Visitors circulated through the Orchard by way of the Goat Trail path. The Goat Trail began at the Urn Terrace, curved northeast toward the Arbor Terrace, and finally cut through the Orchard, where it branched toward the Herbaceous Border in the north and Mélisande’s Allée in the east. In the Plant Book for Dumbarton Oaks, Beatrix Farrand called this curving stairway an informal “utility walk.” Designing in the Arts and Crafts style, she built a rustic retaining wall and rough flagstone-paved steps. Farrand framed the path with jasmine, honeysuckle, and masses of spring bulbs under the fruit trees along the walkway.

The portion of the path that led from the top of the hill to the Arbor Terrace was particularly steep and curved sharply. The steps coming down the hillside were convenient and provided a good vantage point for overlooking the Orchard, however, they proved to be dangerously steep.

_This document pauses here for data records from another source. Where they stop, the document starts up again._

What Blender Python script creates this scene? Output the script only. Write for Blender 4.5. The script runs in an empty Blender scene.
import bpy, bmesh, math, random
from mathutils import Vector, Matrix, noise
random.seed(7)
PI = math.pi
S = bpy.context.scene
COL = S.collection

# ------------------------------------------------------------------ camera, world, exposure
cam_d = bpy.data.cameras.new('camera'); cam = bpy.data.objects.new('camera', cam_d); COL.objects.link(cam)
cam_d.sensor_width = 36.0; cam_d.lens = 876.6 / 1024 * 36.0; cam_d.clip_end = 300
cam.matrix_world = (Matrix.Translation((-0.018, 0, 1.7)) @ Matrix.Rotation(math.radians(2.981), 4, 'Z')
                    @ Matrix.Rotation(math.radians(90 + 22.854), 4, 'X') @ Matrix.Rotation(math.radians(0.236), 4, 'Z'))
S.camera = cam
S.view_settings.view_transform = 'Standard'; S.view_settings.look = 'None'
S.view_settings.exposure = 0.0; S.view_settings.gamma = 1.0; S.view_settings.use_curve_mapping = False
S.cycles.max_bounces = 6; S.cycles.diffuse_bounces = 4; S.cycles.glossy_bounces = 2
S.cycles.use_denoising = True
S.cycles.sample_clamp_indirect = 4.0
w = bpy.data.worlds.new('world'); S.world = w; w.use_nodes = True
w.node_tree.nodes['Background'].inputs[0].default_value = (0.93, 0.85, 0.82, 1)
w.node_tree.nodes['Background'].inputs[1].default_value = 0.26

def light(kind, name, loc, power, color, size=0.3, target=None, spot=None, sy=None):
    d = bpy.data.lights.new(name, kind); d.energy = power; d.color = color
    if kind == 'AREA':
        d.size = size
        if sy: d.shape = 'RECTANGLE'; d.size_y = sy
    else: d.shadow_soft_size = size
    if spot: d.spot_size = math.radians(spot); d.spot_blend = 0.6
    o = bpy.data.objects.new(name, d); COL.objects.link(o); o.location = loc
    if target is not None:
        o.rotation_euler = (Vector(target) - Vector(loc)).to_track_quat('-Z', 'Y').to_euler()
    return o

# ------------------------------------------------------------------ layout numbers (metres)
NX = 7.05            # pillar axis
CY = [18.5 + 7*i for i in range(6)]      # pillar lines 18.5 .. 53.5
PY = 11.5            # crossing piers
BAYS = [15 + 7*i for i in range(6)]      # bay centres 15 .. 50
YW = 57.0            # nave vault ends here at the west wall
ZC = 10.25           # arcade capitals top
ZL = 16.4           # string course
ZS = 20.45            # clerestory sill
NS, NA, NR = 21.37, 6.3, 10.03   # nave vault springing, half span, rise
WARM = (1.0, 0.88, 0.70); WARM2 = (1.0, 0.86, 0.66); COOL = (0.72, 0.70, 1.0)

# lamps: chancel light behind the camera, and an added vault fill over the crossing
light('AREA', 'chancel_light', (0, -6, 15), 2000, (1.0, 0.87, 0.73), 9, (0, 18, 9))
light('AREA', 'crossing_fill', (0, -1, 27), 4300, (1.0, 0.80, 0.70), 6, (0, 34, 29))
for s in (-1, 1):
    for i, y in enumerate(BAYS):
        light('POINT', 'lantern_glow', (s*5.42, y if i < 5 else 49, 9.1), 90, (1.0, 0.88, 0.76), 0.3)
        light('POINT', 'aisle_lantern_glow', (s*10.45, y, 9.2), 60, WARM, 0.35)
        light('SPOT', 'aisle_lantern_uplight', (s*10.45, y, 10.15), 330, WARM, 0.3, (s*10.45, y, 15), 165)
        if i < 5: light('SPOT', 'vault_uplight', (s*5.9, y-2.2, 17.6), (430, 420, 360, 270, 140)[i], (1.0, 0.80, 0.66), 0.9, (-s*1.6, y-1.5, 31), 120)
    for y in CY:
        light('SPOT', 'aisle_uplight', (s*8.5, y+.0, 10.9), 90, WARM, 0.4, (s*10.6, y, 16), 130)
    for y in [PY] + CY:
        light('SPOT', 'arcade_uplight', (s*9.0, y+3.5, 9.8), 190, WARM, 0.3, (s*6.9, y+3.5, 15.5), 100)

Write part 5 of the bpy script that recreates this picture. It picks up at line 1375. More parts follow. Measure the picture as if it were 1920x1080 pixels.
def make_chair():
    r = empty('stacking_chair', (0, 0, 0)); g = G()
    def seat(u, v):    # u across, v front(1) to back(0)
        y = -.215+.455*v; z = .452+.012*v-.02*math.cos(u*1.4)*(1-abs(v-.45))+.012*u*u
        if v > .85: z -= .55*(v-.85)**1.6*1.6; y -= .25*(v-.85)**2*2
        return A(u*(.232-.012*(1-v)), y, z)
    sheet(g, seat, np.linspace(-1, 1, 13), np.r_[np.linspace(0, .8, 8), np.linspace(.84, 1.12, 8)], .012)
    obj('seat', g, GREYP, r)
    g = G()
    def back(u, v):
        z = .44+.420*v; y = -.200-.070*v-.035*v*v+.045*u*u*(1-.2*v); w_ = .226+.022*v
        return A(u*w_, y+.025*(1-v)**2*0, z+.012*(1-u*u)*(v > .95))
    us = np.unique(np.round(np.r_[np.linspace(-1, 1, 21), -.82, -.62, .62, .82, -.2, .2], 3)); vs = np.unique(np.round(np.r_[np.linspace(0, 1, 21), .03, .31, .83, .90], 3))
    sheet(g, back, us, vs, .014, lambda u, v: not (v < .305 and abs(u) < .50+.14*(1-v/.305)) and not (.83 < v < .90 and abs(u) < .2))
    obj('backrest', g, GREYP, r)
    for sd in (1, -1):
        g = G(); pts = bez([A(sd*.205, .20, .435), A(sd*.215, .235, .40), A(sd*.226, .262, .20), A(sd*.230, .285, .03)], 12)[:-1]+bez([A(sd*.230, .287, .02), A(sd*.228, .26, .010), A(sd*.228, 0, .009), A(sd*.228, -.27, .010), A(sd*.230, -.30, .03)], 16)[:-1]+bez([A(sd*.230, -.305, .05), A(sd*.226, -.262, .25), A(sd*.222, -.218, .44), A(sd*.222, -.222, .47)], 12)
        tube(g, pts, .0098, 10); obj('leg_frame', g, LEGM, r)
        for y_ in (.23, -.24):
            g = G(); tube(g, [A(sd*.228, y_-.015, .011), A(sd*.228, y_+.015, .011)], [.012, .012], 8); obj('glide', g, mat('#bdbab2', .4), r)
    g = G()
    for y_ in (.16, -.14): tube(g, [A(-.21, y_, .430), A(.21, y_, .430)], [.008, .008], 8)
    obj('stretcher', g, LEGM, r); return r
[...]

In 1946, Farrand advised on a project to repave the steps, in an effort to make the pathway safer for garden visitors. The flagstones were replaced and the grade of the stairway was softened.

When Harvard University took over the institution in the 1940s, Farrand’s vision for the Orchard evolved. With scholars and staff occupying Dumbarton Oaks year round, Farrand saw the Orchard as providing a much-needed source of food. She recommended in her Plant Book for Dumbarton Oaks that the existing trees be replaced over time with crabapples, which would provide spring blooms as well as fruit for preserves and jellies. The need for fresh fruit on premises never reached the levels Farrand anticipated, but her suggestion still went into effect. In the 1960s and 1970s, under the direction of Ralph Griswold, the Orchard was replanted in neat rows of crabapples. Although the crabapples weren’t needed for food, the substitution helped discourage visitors—especially children—from climbing in the Orchard, searching for fruit.